Hal itu disampaikan Yasonna menanggapi penundaan pembentukan Densus Tipikor, di Kompleks Parlemen, Senayan, Jakarta, Selasa (24/10/2017).
"Kan ditunda, berarti belum dibatalin. Ya kita lihat aja. Ini kan bukan soal ada atau tidak ada. Yang penting kalau menurut kami, bagaimana kita mencipatakan penegakan hukum yang terintegrasi. Satu road map. Saling koordinasi," kata Yasonna.

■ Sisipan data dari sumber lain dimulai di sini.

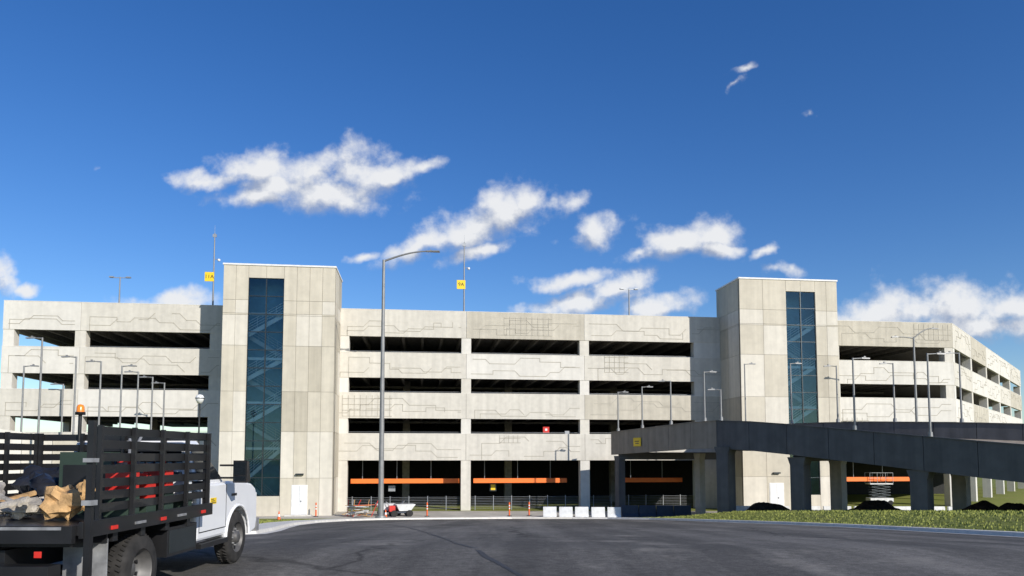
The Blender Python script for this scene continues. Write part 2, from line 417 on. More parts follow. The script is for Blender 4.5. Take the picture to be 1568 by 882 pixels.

Ia mengatakan, jangan sampai terjadi tumpang tindih dalam pemberantasan korupsi. Sebab, saat ini ada tiga lembaga penegak hukum yang memiliki kewenangan terkait korupsi yakni Polri, Komisi Pemberantasan Korupsi (KPK), dan Kejaksaan Agung.
Baca: Jokowi Tunda Rencana Pembentukan Densus Tipikor
Pembentukan Densus Tipikor, kata Yasonna, tidak untuk membenturkan KPK dengan lembaga penegak hukum lainnya.
Pemerintah ingin menciptakan pola pemberantasan korupsi yang terintegrasi di antara ketiga lembaga.
"Presiden pasti mengundang kembali rapat, kita dengar aja. Saya dalam pendapat yang saya sampaikan pada rapat yang lalu, supaya antar-penegak hukum saling koordinasi aja. Nanti ada tim kecil lah, kalau sudah sepakat pasti ada tindak lanjutnya," lanjut dia.
Sebelumnya, Presiden Joko Widodo memutuskan menunda rencana pembentukan Detasemen Khusus Tindak Pidana Korupsi (Densus Tipikor) Polri.
Baca: Butuh Persiapan Matang, Alasan Jokowi Tunda Pembentukan Densus Tipikor
Keputusan tersebut diambil dalam rapat terbatas di Istana Merdeka, Jakarta, Selasa (24/10/2017) siang.
"Diputuskan bahwa pembentukan Densus Tipikor untuk sementara ditunda untuk kemudian dilakukan pendalaman lebih jauh lagi," ujar Menteri Koordinator Politik Hukum dan Keamanan Wiranto, seusai rapat.